The labor camp system originally was used to detain accused counterrevolutionaries or other critics of the Communist government, but was later expanded to punish prostitutes, drug addicts and other minor criminals. Authorities sentenced large numbers of Falun Gong adherents to the camps after banning the meditation movement as an evil cult in the late 1990s.

The labor camp system has been widely condemned by lawyers and human rights activists as outdated and open to abuse, especially in locking away those who criticize officials or government policies.

Those included minor officials and private citizens who attacked once high-flying politician Bo Xilai over his brutal crackdown on organized crime and promotion of Mao Zedong-era Communist culture, some of whom were released following his spectacular fall from power last year in the country's biggest political scandal in years.

Ren Jianyu, a local official sentenced to two years in a labor camp after criticizing Bo's Maoist revival on the Internet, said ending such sentences would benefit both legal reform and freedom of speech.

"I'm really happy to hear that the system will be gone. It's major progress, though the price we paid is rather heavy," said Ren, who was released last year without explanation after serving 15 months.

China has 310 labor camps holding about 310,000 prisoners and employing 100,000 staff, according to state broadcaster CCTV.

Ending labor camp sentences appears to be an indication of new Communist leader Xi Jinping's desire to carry out moderate political and legal reforms that had largely stalled under predecessor Hu Jintao. Since taking power in November, Xi has called for further crackdowns on corruption and government extravagance and the strengthening of the legal system.

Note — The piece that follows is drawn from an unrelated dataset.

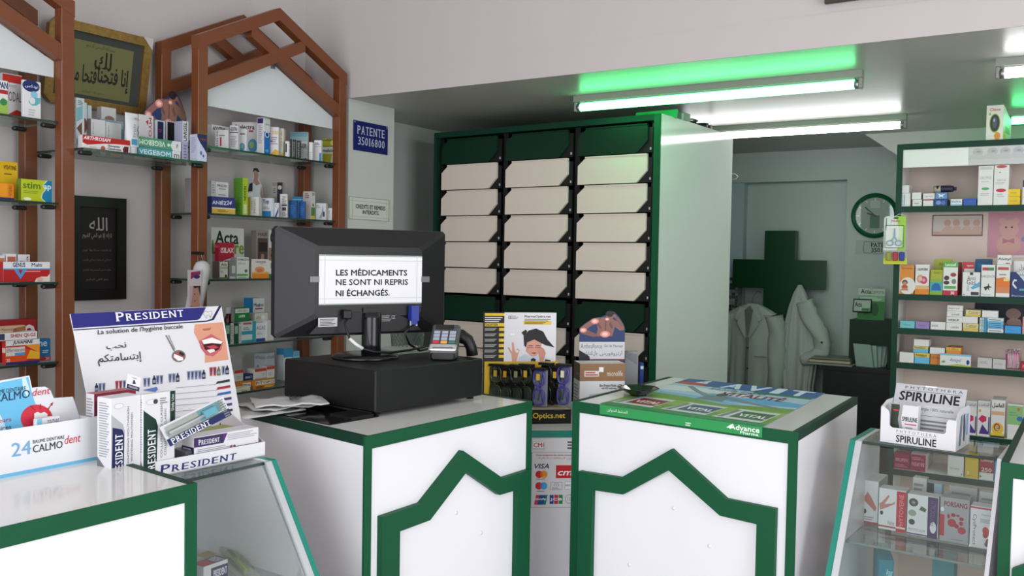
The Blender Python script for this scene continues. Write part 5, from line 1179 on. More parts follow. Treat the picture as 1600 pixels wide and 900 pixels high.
# picture card behind with the red tooth and the white lettering bubble
XC_ = XB - .07
def bc(px, py): q = gX(px, py, XC_); return (q.y, q.z)
F2 = frame((XC_, 0, 0), (0, 1, 0), ZUP)
mb = MB(); ol = [(-30, 600), (46, 587), (50, 606), (70, 604), (78, 608), (82, 617), (84, 622), (114, 620), (123, 648), (123, 700), (-30, 700)]
mb.prism([bc(*p) for p in ol][::-1], -.003, 0, '#dcdde2', F2)
A_ = lambda pts, c, z: mb.poly([(*bc(*p), z) for p in pts][::-1], c, F2)
A_([(-30, 604), (44, 589), (48, 607), (52, 622), (60, 645), (60, 700), (-30, 700)], '#69b7dc', .0004)
A_([(34, 591), (40, 590), (46, 608), (44, 622), (36, 610)], '#c5dfec', .0007); A_([(-4, 640), (6, 660), (14, 690), (-6, 690)], '#c5dfec', .0007)
A_([(57 + 25 * math.cos(k * .2618), 654 + 22 * math.sin(k * .2618)) for k in range(24)], '#c83240', .001)
A_([(53, 646), (58, 643.5), (63, 645.5), (69, 643.5), (74, 647), (73, 655), (70, 658), (56, 659), (53, 654)], '#e6e2e2', .0013)
A_([(46, 634), (48, 633), (55, 641), (54, 642)], '#9a1f2c', .0013); A_([(62, 631), (63.5, 631), (63, 640), (62, 640)], '#9a1f2c', .0013); A_([(73, 640), (79, 632), (78, 631), (83, 628), (81, 634), (79, 633.5), (75, 641)], '#9a1f2c', .0013)
for (s, x0, y1_, x1, hh, c, sk_) in (('BAUME DENTAIRE', -14, 617, 40, 6.5, '#20384c', 0), ('CALMO', -10, 629, 46, 13, '#1c2c44', 0), ('dent', 50, 619, 78, 11, '#c22a3a', .2), ('Douleurs', -26, 664, 17, 7, '#a8283c', 0), ('dentaires', -26, 676, 17, 7, '#20283c', 0)):
    vs, fs = glyph(s, 0, sk_); P = []
    for p, q in vs:
        x = x0 + p * (x1 - x0); y = y1_ - (x - x0) * .14 - q * hh; P.append((*bc(x, y), .0016))
    mb.add(P, fs, c, False, F2)
mb.build('picture_card', t)
carton('dental balm carton sticking up out of the blue-edged counter box', 52, 58, 94, 668, 655, z=ZT + .004, P=gX(58, 690, XB - .03), base='#d9d9de', R=[('t', .45, .80, .95, .95, 'DENTAIRE', '#444'), ('r', 0, .6, .2, 1, '#7cc3dc')], wl=.02, name='balm_carton', cat='box')

# ---------------------------------------------------------------- poster taped over the second counter, glass dish
PA, PB, PC, PD_ = gZ(938.5, 631.5, ZT), gZ(1192, 668.5, ZT), gZ(1289, 615.5, ZT), gZ(1077, 592.5, ZT)
up_ = Vector((0, 0, .0022))
mb = MB(); mb.slab(PA + up_, PB + up_, PC + up_, PD_ + up_, .0006, '#bfd3de')
it = [('r', 0, 0, 1, 1, '#7fb2d2'), ('p', [(0, .52), (.35, .50), (.7, .40), (1, .46), (1, .84), (0, .9)], '#a9c6d6'), ('p', [(.35, .52), (.62, .44), (1, .50), (1, .60), (.6, .66), (.4, .62)], '#5fa8d2'), ('p', [(0, .55), (.4, .62), (.62, .58), (.75, .66), (.4, .74), (0, .72)], '#d0dbe0'),
      ('p', [(0, 0), (1, 0), (1, .46), (.82, .42), (.6, .36), (.3, .44), (0, .46)], '#6d9a3a'), ('p', [(0, .12), (.4, .2), (.8, .14), (1, .2), (1, .34), (.5, .30), (0, .36)], '#87ae48'), ('r', 0, .80, 1, 1, '#2a5a9a'), ('r', 0, .0, 1, .06, '#2f8a4e'),
      ('t', .12, .84, .20, .985, '4', '#d9e2ee', 'b'), ('t', .34, .82, .47, .985, 'A', '#d9e2ee', 'b'), ('t', .50, .82, .64, .985, 'V', '#d9e2ee', 'b'), ('t', .69, .82, .75, .985, 'I', '#d9e2ee', 'b'), ('t', .80, .82, .94, .985, 'T', '#d9e2ee', 'b'),
      ('r', .02, .80, .22, .88, '#b8403a'), ('r', .60, .755, .99, .80, '#2f7a3e'), ('t', .44, .60, .86, .72, 'VITALITÉ', '#7a2c48', 'b'), ('t', .30, .70, .70, .80, arabic('الحيوية والنشاط'), '#2c3c66'),
      # person with spread arms
      ('p', [(.38, .42), (.56, .42), (.54, .56), (.40, .56)], '#6f7f88'), ('p', [(.28, .60), (.40, .51), (.41, .56), (.29, .64)], '#7c8c94'), ('p', [(.14, .74), (.28, .60), (.29, .64), (.16, .77)], '#7c8c94'), ('p', [(.54, .51), (.72, .45), (.73, .49), (.55, .56)], '#7c8c94'), ('p', [(.72, .45), (.90, .41), (.91, .44), (.73, .49)], '#7c8c94'), ('c', .47, .60, .035, .05, '#3c444a')]
for x0, c in ((.02, '#8a2f38'), (.36, '#3d5a78'), (.68, '#3c6a44')):
    it += [('p', [(x0, .06), (x0 + .06, .30), (x0 + .30, .30), (x0 + .28, .06)], '#c9d2cf'), ('p', [(x0 + .08, .10), (x0 + .10, .26), (x0 + .29, .26), (x0 + .27, .10)], c), ('p', [(x0 + .02, .08), (x0 + .05, .27), (x0 + .08, .27), (x0 + .05, .08)], '#7c8088'), ('t', x0 + .11, .14, x0 + .27, .20, 'VITAL', '#e6e8e6', 'b')]
mb.artq(PA + up_, PB + up_, PC + up_, PD_ + up_, it)
nf = Vector((.092, .756, 0)); cA, cB = Vector((-1.394, 2.613)), Vector((-.638, 2.521)); ed = (cB - cA).normalized(); nfr = Vector((ed.y, -ed.x, 0))
def edge(px, py, dz):
    q = gZ(px, py, ZT); s_ = (Vector((q.x, q.y)) - cA).dot(ed); p_ = cA + ed * s_; return Vector((p_.x, p_.y, ZT + dz)) + nfr * .0055
E0, E1 = edge(938.5, 633, .002), edge(1192, 668.5, .002); E2, E3 = Vector(E1) - Vector((0, 0, .030)), Vector(E0) - Vector((0, 0, .030))
mb.slab(E3, E2, E1, E0, .0006, '#2f9150'); mb.slab(E0, E1, PB + up_, PA + up_, .0006, '#2f8a4e')
mb.artq(E3, E2, E1, E0, [('t', .05, .35, .19, .75, arabic('المنشط المتوازن'), '#dfe9e0'), ('t', .82, .42, .985, .92, 'Advance', '#e6eee6', 'b'), ('t', .88, .10, .98, .36, 'Pharma', '#e6eee6', 'b'), ('p', [(.80, .5), (.83, .9), (.84, .5)], '#e6eee6'), ('l', .56, .08, .60, .5, 2, '#c5dcc8')])
tag(mb.build('poster', None, PA), 'blue and green vitamin poster taped over the top and front of the counter', 'poster')
q = gZ(997, 617, ZT + .006); prof = [(.028, 0), (.030, .004), (.050, .014), (.070, .024), (.074, .027), (.072, .0285), (.068, .026), (.048, .017), (.028, .008), (.0, .007)]
mb = MB(); mb.lathe(prof, mat('dark_green_glass', '#06180f', .05, spec=.8), Matrix.Translation((q.x, q.y, ZT + .0045)) @ Matrix.Rotation(.3, 4, 'Z'), 8, False)
tag(mb.build('glass_dish', None, (q.x, q.y, ZT + .0045)), 'octagonal dark green glass dish on the poster', 'dish')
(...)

Pu Zhiqiang, a lawyer who has frequently represented government critics, said the labor camp system's legality had long been in question and its elimination remained a long-term goal of legal activists.

"This announcement is a very good thing but we'd still like to hear them say that they're getting rid of reeducation through labor entirely," Pu said.

Pu said it remained unclear whether the system would be replaced with something similar, or whether those already sentenced would have their records wiped clean.

Hong Kong-based human rights researcher Joshua Rosenzweig said the system's elimination would likely increase the stress on China's already heavily overburdened court system. While China could eliminate some sentences entirely, the country's stability-obsessed leaders have offered no indication that they plan to do so, Rosenzweig said.

"There's no evidence that they're changing their mindset on security," he said.